Certo è che il primato produttivo mondiale da solo non basta a tranquillizzare gli operatori della filiera. Non si può, infatti, parlare di produzione, se non si amplia l'analisi all'aspetto mercato. La campagna 2018/2019 che ha registrato una produzione più che abbondante, si è chiusa con cali considerevoli dei listini soprattutto dei vini comuni, -27% maturato da un -34% nel segmento dei bianchi e da un -21% nei rossi. Per i vini a denominazione (Doc-Docg) la riduzione si è limitata al -6%, a dimostrazione che i vini di qualità hanno mercati in qualche modo più consolidati e meno esposti alla concorrenza dei prodotti dei paesi competitor.
Le prime contrattazioni della nuova campagna mostrano qualche segnale di ripresa dei listini, ma con una vendemmia così in ritardo è ancora presto per fare analisi. Quello su cui, invece, si possono fare delle riflessioni, è l'aspetto della domanda partendo da quella estera che rappresenta circa la metà del fatturato complessivo per il vino italiano. L'export è uno sbocco di mercato fondamentale per lo sviluppo del settore vista la situazione interna che, dopo anni di flessioni, si sta ora assestando sui 22,5 milioni di ettolitri e che potrebbe aumentare per il 2019 fino a superare i 23 milioni, comunque meno della metà della produzione. 
Intanto i primi 6 mesi del 2019 hanno segnato una decisa progressione delle esportazioni italiane a volume attestate a 10,2 milioni di hl (+9% sullo stesso periodo dell'anno precedente) a fronte di una meno che proporzionale progressione del valore che ha raggiunto i 3 miliardi di euro (+3%). Se i dati dei mesi successivi dovessero confermare questo trend a fine anno si potrebbero sfiorare i 22 milioni di ettolitri per un introito che, finalmente, potrebbe arrivare al traguardo dei i 6,5 miliardi anche se ad un ritmo che si sta mostrando più lento rispetto alle attese di qualche anno fa, con i prezzi medi in discesa sia per dinamiche legate ai listini dei vini sia per la quella correlata al diverso mix che compone il paniere delle esportazioni.  Ad avere avuto, infatti, l'incremento più importante sono stati i vini comuni che con 2,3 milioni di ettolitri, per lo più sfusi, hanno avuto una crescita del 19% a volume accompagnata però da una lieve flessione degli introiti conseguenza della decisa riduzione dei listini alla produzione che nell'ultima campagna, la 2018/2019, ha toccato il -27%. Il forte aumento delle esportazioni di vini sfusi da tavola, che hanno una naturale destinazione verso mercati comunitari e la Germania in particolar modo, ha contribuito a registrare una progressione più marcata verso i Paesi Ue (+13% in volume e +3,4% in valore), rispetto a quella verso i Paesi terzi (+4% e +2,8%).

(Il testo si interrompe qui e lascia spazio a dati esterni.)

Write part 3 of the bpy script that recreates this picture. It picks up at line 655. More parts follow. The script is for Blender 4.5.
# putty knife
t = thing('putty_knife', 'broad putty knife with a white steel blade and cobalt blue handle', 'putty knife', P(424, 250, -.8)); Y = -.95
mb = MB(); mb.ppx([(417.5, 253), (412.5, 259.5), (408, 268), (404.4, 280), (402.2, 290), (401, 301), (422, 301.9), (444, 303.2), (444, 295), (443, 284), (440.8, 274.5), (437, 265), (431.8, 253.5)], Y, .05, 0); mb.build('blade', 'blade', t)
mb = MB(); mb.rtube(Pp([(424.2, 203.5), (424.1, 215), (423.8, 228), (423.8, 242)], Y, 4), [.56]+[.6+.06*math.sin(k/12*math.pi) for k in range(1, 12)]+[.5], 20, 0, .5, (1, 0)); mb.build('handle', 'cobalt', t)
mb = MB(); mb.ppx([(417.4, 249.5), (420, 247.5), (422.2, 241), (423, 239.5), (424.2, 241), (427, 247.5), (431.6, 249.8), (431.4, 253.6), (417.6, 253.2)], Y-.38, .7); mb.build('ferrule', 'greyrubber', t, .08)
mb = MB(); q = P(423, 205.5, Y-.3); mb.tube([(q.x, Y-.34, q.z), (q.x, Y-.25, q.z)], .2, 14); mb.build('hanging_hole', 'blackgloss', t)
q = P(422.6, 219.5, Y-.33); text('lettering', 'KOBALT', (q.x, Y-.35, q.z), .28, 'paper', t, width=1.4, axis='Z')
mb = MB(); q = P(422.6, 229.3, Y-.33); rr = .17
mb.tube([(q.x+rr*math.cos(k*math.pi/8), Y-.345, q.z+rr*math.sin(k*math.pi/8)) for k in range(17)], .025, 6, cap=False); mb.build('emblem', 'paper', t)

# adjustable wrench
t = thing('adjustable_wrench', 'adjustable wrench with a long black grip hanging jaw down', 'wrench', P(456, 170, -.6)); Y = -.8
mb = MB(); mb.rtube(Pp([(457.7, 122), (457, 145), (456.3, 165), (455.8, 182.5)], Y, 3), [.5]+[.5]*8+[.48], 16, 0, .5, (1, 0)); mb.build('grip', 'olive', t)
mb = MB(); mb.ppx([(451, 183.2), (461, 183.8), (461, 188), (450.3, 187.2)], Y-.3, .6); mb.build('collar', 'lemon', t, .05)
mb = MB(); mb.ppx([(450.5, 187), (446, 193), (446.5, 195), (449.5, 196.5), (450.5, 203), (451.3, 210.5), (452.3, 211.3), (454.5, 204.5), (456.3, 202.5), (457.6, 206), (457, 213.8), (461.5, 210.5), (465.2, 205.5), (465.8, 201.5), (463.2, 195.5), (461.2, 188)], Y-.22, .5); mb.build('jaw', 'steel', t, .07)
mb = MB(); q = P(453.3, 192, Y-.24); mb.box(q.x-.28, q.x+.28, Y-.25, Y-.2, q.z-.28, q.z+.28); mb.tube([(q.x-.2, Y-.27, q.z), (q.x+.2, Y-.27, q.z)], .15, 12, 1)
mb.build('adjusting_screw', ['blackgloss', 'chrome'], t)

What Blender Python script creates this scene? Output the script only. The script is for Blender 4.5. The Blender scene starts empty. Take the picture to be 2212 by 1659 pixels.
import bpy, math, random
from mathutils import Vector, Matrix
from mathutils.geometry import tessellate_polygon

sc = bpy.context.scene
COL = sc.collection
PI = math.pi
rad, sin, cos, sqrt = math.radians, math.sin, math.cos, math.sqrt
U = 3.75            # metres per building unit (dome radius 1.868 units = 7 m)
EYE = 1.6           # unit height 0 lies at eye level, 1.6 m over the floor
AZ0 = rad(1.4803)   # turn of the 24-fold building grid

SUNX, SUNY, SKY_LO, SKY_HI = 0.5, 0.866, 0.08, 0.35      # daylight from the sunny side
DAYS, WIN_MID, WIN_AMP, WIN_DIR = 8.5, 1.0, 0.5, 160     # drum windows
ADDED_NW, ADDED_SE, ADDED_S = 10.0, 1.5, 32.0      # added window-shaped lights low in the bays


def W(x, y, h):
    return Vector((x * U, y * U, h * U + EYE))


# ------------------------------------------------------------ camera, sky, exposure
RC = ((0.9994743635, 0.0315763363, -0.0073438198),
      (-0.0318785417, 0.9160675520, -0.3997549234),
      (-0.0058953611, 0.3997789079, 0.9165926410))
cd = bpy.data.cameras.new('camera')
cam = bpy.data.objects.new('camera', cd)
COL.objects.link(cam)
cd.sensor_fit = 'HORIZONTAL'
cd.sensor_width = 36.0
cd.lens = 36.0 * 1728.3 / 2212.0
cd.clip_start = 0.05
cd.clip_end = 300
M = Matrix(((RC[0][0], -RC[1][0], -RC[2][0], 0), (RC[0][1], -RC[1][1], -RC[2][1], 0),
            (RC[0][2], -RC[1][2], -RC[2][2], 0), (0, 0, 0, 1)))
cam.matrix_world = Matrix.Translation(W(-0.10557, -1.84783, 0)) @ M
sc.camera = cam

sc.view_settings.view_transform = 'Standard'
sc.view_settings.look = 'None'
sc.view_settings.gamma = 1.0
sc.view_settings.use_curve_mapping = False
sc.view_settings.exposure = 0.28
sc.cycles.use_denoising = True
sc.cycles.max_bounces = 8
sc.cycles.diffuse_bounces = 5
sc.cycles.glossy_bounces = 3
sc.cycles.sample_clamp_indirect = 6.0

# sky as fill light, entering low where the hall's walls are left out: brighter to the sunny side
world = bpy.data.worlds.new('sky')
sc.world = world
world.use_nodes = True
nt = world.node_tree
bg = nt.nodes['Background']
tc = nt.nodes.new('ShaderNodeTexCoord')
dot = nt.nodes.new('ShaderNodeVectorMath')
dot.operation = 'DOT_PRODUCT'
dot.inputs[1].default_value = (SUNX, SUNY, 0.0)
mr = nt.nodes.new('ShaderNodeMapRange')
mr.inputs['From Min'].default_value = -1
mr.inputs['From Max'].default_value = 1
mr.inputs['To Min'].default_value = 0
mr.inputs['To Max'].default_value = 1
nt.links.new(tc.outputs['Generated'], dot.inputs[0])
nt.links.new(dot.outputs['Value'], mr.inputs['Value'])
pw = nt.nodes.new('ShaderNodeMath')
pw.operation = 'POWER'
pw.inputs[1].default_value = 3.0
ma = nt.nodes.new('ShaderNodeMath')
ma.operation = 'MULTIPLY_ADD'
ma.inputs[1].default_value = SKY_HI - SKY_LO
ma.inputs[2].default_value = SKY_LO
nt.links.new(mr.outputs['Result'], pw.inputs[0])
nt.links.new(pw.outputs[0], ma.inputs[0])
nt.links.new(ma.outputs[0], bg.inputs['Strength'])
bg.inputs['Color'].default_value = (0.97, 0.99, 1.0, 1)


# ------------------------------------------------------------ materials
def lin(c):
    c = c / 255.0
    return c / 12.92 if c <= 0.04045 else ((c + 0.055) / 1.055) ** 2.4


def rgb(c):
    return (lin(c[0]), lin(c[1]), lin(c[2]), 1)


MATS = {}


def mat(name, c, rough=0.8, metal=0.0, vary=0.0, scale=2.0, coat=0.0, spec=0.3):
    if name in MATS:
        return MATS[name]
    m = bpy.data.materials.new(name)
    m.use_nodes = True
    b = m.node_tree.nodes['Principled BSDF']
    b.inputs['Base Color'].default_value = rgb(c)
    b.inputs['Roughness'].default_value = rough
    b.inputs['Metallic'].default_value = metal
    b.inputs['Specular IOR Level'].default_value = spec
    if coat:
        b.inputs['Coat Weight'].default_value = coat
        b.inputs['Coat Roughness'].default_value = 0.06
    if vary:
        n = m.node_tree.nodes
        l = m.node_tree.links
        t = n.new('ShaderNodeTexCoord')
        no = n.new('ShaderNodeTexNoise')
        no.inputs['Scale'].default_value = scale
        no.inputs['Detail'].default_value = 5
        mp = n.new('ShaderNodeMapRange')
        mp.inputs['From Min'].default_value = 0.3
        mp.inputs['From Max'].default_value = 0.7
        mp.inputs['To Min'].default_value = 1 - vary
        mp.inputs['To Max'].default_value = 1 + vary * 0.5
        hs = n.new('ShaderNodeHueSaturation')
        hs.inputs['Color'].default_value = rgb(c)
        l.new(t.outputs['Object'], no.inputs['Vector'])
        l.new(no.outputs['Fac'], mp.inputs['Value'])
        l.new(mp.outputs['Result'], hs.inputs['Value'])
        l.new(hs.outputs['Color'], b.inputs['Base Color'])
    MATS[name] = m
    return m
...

La crescita di spumanti e Dop

Continua la crescita anche degli spumanti (+6% a volume e +5% a valore) ma ormai senza l'incremento a doppia cifra a cui eravamo abituati. Anche in questo caso bisogna considerare da una parte il Prosecco che continua a crescere di oltre il 20% sia a volume e del 17% a valore, mentre l'Asti, ad esempio, mostra delle difficoltà importanti a mantenere quote di mercato. 
In decisa progressione anche i vini Dop, soprattutto fermi, che compensano la riduzione registrata nel segmento delle Igp. Questo "trasferimento" è dovuto, almeno in larga parte, al consolidamento sul mercato del Pinot grigio Delle Venezie Dop. Le Igp, peraltro, hanno mostrato una decisa battuta d'arresto nei vini fermi in bottiglia (-12% a volume e -8% a valore) e negli sfusi (-19% a volume e -22% a valore), mentre hanno messo a segno una performance particolarmente positiva nei bag in box (+15% a volume e +14% a valore). Questa tipologia di confezione, peraltro, nei primi sei mesi del 2019 è cresciuta del 17% rispetto allo stesso periodo dell'anno prima mentre Per i frizzanti, invece, la domanda estera non è apparsa così dinamica come per altri segmenti.